Corriere della Sera, 23 settembre 2018
I funghi di Kim
A settembre dell’anno scorso la Nord Corea minacciò di lanciare una Bomba H sul Pacifico. Lo spettro del fungo atomico incombeva sul mondo. Ora Kim Jong-un si occupa di altri funghi e li regala al presidente sudcoreano Moon Jae-in, salito in visita al Nord per il terzo vertice da aprile. Si tratta dei «songi», i funghi di pineta molto ricercati e costosissimi. E siccome al Maresciallo piace fare le cose in grande non si è limitato a una cassetta, ma ne ha fatto preparare due tonnellate: valore di mercato a Seul 560 euro al chilo, che in totale significano 1,2 milioni di euro. Tornato alla Casa Blu di Seul, Moon ha deciso di distribuire le 4 mila cassette alle famiglie di sudcoreani che hanno parenti separati al di là del 38° Parallelo. Con un biglietto di dedica: «La Nord Corea ha donato questi funghi con il cuore. Ci portano il profumo delle montagne a Nord. Verrà il giorno in cui potrete riabbracciare i vostri cari. Vi auguro buona salute fino a quel momento».
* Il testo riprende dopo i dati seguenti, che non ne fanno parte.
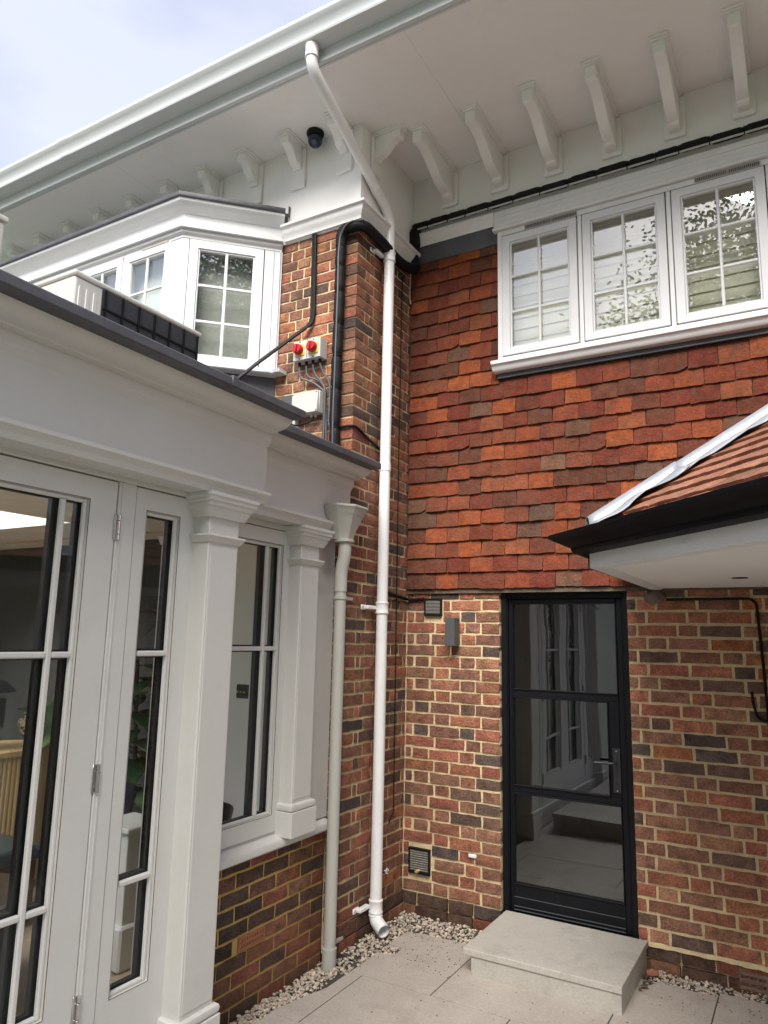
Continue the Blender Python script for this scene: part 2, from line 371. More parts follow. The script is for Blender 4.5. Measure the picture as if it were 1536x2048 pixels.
# ================================================================== SETTING: ground
g = MB().box(-60, 60, -60, 40, -.40, -.145).build('ground', MT['lawn'], smooth=0); tag(g, kind='structure')
pat = MB().box(.13, 5.0, -7.5, -.7605, -.16, -.020).box(-.02, 5.0, -.76, -.0, -.16, -.020).box(-.13, .1295, -7.5, -.7602, -.16, -.120).build('patio', MT['bed'], smooth=0); tag(pat, kind='structure')
JG = .0030
GROUT = MB()
def slab(x0, x1, y0, y1, cut=None):
    b = MB()
    b.poly([(p[0], p[1], -.020) for p in cut] if cut else [(x0, y0, -.020), (x1, y0, -.020), (x1, y1, -.020), (x0, y1, -.020)], .020 + random.uniform(-.0008, .0008))
    P_ = cut or [(x0, y0), (x1, y0), (x1, y1), (x0, y1)]
    cx_, cy_ = sum(p[0] for p in P_) / len(P_), sum(p[1] for p in P_) / len(P_)
    GROUT.poly([(p[0] + math.copysign(.004, p[0] - cx_), p[1] + math.copysign(.004, p[1] - cy_), -.0195) for p in P_], .0150 + random.uniform(0, .0015))
    return b.build('paving_slab', MT['slab'], pat, bevel=.0012, smooth=0)
slab(0, 0, 0, 0, [(.210, -.949 + JG), (.676 - JG, -.949 + JG), (.676 - JG, -.29), (.300, -.300), (.262, -.315), (.208, -.318), (.208, -.53), (.300, -.535), (.300, -.66), (.208, -.665)])
slab(.676 + JG, 1.482 - JG, -.949 + JG, -.26)
slab(1.482 + JG, 1.889 - JG, -.949 + JG, -.19)
slab(1.889 + JG, 2.70, -.949 + JG, -.135)
slab(.2850 + JG, 1.085, -1.497 + JG, -.949 - JG)
slab(1.085 + 2 * JG, 1.885, -1.497 + JG, -.949 - JG)
slab(1.885 + 2 * JG, 2.70, -1.497 + JG, -.949 - JG)
slab(0, 0, 0, 0, [(.120, -1.497 + JG), (.285 - JG, -1.497 + JG), (.285 - JG, -.949 - JG), (.208, -.949 - JG), (.206, -1.16), (.150, -1.35)])
yy = -1.497
r = 0
while yy > -7.0:
    xx = .125 - (.3 if r % 2 else 0)
    while xx < 4.6:
        x0 = max(.125, xx)
        slab(x0 + JG, xx + .9 - JG, yy - .6 + JG, yy - JG); xx += .9
    yy -= .6; r += 1
yy = -.135
for x0 in (2.70, 3.5, 4.3): slab(x0 + 2 * JG, x0 + .8, -1.497 + JG, -.135)
GROUT.build('joint_filling', MT['bed'], pat, smooth=0)
# gravel margin
def gravel():
    b = bmesh.new(); base = []
    rnd = random.Random(3)
    ico = bmesh.new(); bmesh.ops.create_icosphere(ico, subdivisions=1, radius=1)
    iv = [v.co.copy() for v in ico.verts]; ifc = [[v.index for v in f.verts] for f in ico.faces]; ico.free()
    zones = [(-.10, .20, -.95, -.76, 217), (-.10, .17, -1.30, -.90, 478), (-.10, .13, -1.95, -1.25, 623), (.02, .205, -.75, -.30, 478), (.20, .30, -.66, -.535, 87),
             (.02, .60, -.30, -.03, 754), (.58, .73, -.26, -.04, 130), (1.54, 2.75, -.19, -.02, 1131), (2.7, 3.2, -.13, -.02, 174)]
    for x0, x1, y0, y1, n in zones:
        for _ in range(n):
            x, y = rnd.uniform(x0, x1), rnd.uniform(y0, y1); s = rnd.uniform(.004, .0095) * rnd.choice((.7, 1, 1, 1, 1.4)); z = -.026 + rnd.uniform(0, .018) + s * .3 - (max(0, 1 - (x + .11) / .24) * .088 * min(1, max(0, (-.70 - y) / .12)) if y < -.70 else 0)
            sh = Vector((rnd.uniform(.7, 1.4), rnd.uniform(.7, 1.2), rnd.uniform(.5, .95))); rot = Matrix.Rotation(rnd.uniform(0, 6.3), 3, 'Z') @ Matrix.Rotation(rnd.uniform(-.6, .6), 3, 'X')
            sd_ = rnd.uniform(0, 99)
            vs = []
            for c in iv:
                q = Vector((c.x * sh.x, c.y * sh.y, c.z * sh.z)) * (s * (1 + .28 * mnoise.noise(c * 1.7 + Vector((sd_, sd_, 0)))))
                q = rot @ q; vs.append(b.verts.new((x + q.x, y + q.y, z + q.z)))
            for f in ifc: b.faces.new([vs[i] for i in f])
    me = bpy.data.meshes.new('gravel'); b.to_mesh(me); b.free(); me.materials.append(MT['gravel'])
    o = bpy.data.objects.new('gravel', me); COL.objects.link(o); tag(o, kind='stuff')
gravel()

def litter():
    b = bmesh.new(); rnd = random.Random(12)
    for _ in range(260):
        if rnd.random() < .45: x, y = rnd.uniform(.22, .72), rnd.uniform(-.75, -.30)
        elif rnd.random() < .5: x, y = rnd.uniform(1.55, 2.4), rnd.uniform(-.45, -.20)
        else: x, y = rnd.uniform(.2, 2.3), rnd.uniform(-1.6, -.3)
        if .70 < x < 1.54 and y > -.66: continue
        s = rnd.uniform(.0015, .006); a = rnd.uniform(0, 6.3); el = rnd.uniform(.3, .9)
        V = [b.verts.new((x + s * (math.cos(a) * q[0] - math.sin(a) * q[1] * el), y + s * (math.sin(a) * q[0] + math.cos(a) * q[1] * el), .0012 + q[2])) for q in ((-1, -.6, 0), (1, -.5, 0), (.8, .7, 0), (-.7, .8, 0), (0, 0, .003))]
        for k in range(4): b.faces.new((V[k], V[(k + 1) % 4], V[4]))
    me = bpy.data.meshes.new('leaf_litter'); b.to_mesh(me); b.free(); me.materials.append(MT['soil'])
    o = bpy.data.objects.new('leaf_litter', me); COL.objects.link(o); tag(o, kind='stuff')
litter()

# ================================================================== brick wall with the black door (faces -Y)
VENT1 = (.140, .269, 1.87, 1.99); VENT2 = (.046, .198, .225, .382)
wall = thing('brick_wall', (1.2, .05, -.05), 'red and brown brick wall with sandy mortar around the black glazed door', 'wall')
b = MB(T_front(.0075)); b.box(-.02, .675, -.22, 0, -.05, 2.12); b.box(1.478, 3.6, -.22, 0, -.05, 2.12); b.box(.675, 1.478, -.22, 0, 2.035, 2.12); b.box(.675, 1.478, -.22, -.02, -.05, .02)
b.build('mortar', MT['mortar'], wall, smooth=0)
for k, z in courses(.09, 2.12):
    if z < 2.02:
        if k % 2 == 0: sp = [(-.004, .060), (.060, .179), (.179, .402), (.402, .505), (.505, .682)]
        else: sp = [(-.004, .218), (.218, .328), (.328, .551), (.551, .682)]
        if k % 5 == 3 and k % 2: sp = [(-.004, .222), (.222, .440), (.440, .551), (.551, .682)]
        sh = random.uniform(-.006, .006)
        sp = [(a + (sh if a > .01 else 0), c + (sh if c < .67 else 0)) for a, c in sp]
        lay(wall, (0, 0, 0), 0, z, sp, MT['brick'], lum=1.08, skip=[(VENT1[0] - .002, VENT1[1] + .002, VENT1[2] - .015, VENT1[3] + .015), (VENT2[0] - .002, VENT2[1] + .002, VENT2[2] - .01, VENT2[3] + .01)])
    o0 = {0: .105, 1: .05}[k % 2]
    sp = [(1.471, 1.480 + o0)]; u = 1.480 + o0; q = (k * 2) % 3 if k % 2 else (k + 1) % 3
    while u < 3.55:
        L_ = .110 if (q % 3 == 2) else .2225
        sp.append((u, min(u + L_, 3.58))); u += L_; q += 1
    lay(wall, (0, 0, 0), 0, z, sp, MT['brick'], pd=.15, po=.04, lum=1.32)
# patched pieces of brick round the vents
for (a, c, zz) in ((.004, .135, 1.905), (.004, .135, 1.98), (.275, .40, 1.98), (.204, .33, .245), (.204, .328, .32), (.204, .40, .395), (.004, .19, .42)):
    pass
# dirty projecting footing
for zz, pr_ in ((BED0 + math.ceil((.09 - BED0) / COURSE - .01) * COURSE - COURSE * .5, .010), (BED0 + math.ceil((.09 - BED0) / COURSE - .01) * COURSE - COURSE * 1.5, .018)):
    for a0, a1 in ((-.004, .682), (1.471, 3.58)):
        u = a0; sp = []
        while u < a1 - .03:
            L_ = random.choice((.11, .2225, .2225, .17)); sp.append((u, min(u + L_, a1))); u += L_
        lay(wall, (0, 0, 0), 0, zz, sp, MT['oldbrick'], pd=.5, po=0, lum=.75, proud=pr_, h=.064, joint=.010)
# smeared cement fillet right of the door, and the yellow patch left
def smear(x0, x1, z0, z1, m, name='mortar_smear', y=-.006):
    b = MB(); n = 14; top = []; bot = []
    ring = []
    for i in range(n + 1):
        t = i / n; x = x0 + (x1 - x0) * t
        top.append((x, z1 + random.uniform(-.010, .008))); bot.append((x, z0 + random.uniform(-.008, .010)))
    pts = top + bot[::-1]; c = b.v(((x0 + x1) / 2, y - .008, (z0 + z1) / 2)); V = [b.v((p[0], y + random.uniform(-.004, .002), p[1])) for p in pts]; W = [b.v((p[0], .004, p[1])) for p in pts]
    for i in range(n):
        tA, tB, bA, bB = V[i], V[i + 1], V[2 * n + 1 - i], V[2 * n - i]; b.f([tA, tB, bB, bA])
    for i in range(len(V)): j = (i + 1) % len(V); b.f([V[i], V[j], W[j], W[i]])
    return b.build(name, m, wall, smooth=50)
b = MB(); A = []
for k in range(61):
    x = 1.53 + 1.9 * k / 60; r_ = random.uniform
    A.append([b.v((x, -.001, .1205 + r_(-.003, .003))), b.v((x, -.015 + r_(-.002, .002), .113 + r_(-.004, .002))), b.v((x, -.019 + r_(-.002, .002), .104 + r_(-.004, .003))), b.v((x, .004, .100))])
for P, Q in zip(A, A[1:]):
    for i in range(4): b.f([P[i], P[(i + 1) % 4], Q[(i + 1) % 4], Q[i]])
b.f(A[0]); b.f(A[-1][::-1]); b.build('mortar_fillet', MT['mortar'], wall, smooth=60)
# terracotta air brick at floor level
ab = MB(T_front(0)); ab.box(1.972, 2.185, -.03, .006, -.035, .075); ab.build('air_brick_back', MT['downlight'], wall, smooth=0)
ab = MB(T_front(0))
for k in range(4): z = -.035 + k * .0325; ab.box(1.972, 2.185, .0065, .022, z, z + .016)
for k in range(6): x = 1.972 + k * .0405; ab.box(x, x + .0105, .0063, .018, -.036, .0785)
ab.build('air_brick', MT['foam'], wall, bevel=.002, smooth=0)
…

I gesti simbolici in Asia hanno un grande rilievo. Kim ne ha fatto un altro durante il vertice di questa settimana con Moon, quando, lasciata Pyongyang, ha portato l’ospite in pellegrinaggio sul Monte Paektu, luogo sacro per l’intera nazione divisa. In Sud Corea è popolare il «segno del cuore con due dita»: si fa unendo pollice e indice, lo lanciò pochi anni fa un cantante star del K-pop e subito se ne sono appropriati anche i politici. Kim, ben informato sulle mode di Seul, ha voluto replicarlo; poi ha sostenuto: «Non so farlo bene» e ha chiesto consiglio a Moon. Alla fine, secondo quanto ha riferito la delegazione sudista, ci è riuscito e subito la moglie Ri Sol-ju ha messo la sua mano sotto quella piuttosto grossa del Maresciallo, quasi a sorreggere quel cuore.
Un bello show. Ma al terzo vertice inter-coreano serviva altro. Moon è andato a Pyongyang per ottenere gesti concreti nel campo della denuclearizzazione. Kim ha promesso di distruggere il sito dei test missilistici a lungo raggio davanti a ispettori internazionali. E smantellerebbe il centro nucleare di Yongbyon, in cambio di «concessioni sincronizzate» da parte di Washington. Trump ha risposto su Twitter: «Molto eccitante!». Il segretario di Stato Mike Pompeo ha detto che il presidente incontrerà il Maresciallo «tra non molto».
Funghi e dita a cuore però non risolvono il problema di fondo: la rinuncia alle armi nucleari. A Seul, e ormai anche alla Casa Bianca, hanno capito che Kim non distruggerà l’intero arsenale costruito come assicurazione per il regime e la sua vita (non vuole fare la fine di Gheddafi). Il dittatore dice ai sudcoreani di aver fatto già numerose concessioni, a partire dalla sospensione di test e minacce e vuole un passo da Trump: la firma della «dichiarazione di fine della guerra», l’abolizione delle sanzioni internazionali. Washington insiste perché prima Kim fornisca almeno la lista dettagliata di tutti i suoi impianti missilistici e nucleari: dopo questa dichiarazione verrebbe quella sulla fine della guerra, solo sospesa da una tregua nel 1953.
Come fidarsi della trasformazione «pacifista» di Kim? Il sospetto è che, ottenuta la firma di Trump, la Nord Corea chieda il ritiro delle forze Usa che proteggono il Sud (28.500 militari). Ma qualcosa si muove: il New York Times ieri ha pubblicato in prima pagina un commento che definisce Kim Jong-un «tipico leader asiatico», che vuole lo sviluppo del suo Paese e il potere autoritario. Un uomo con una visione, scrive il giornale, paragonando Kim al cinese Deng Xiaoping, e suggerendo agli Stati Uniti di dargli una chance. Presto potrebbero arrivare funghi anche alla Casa Bianca.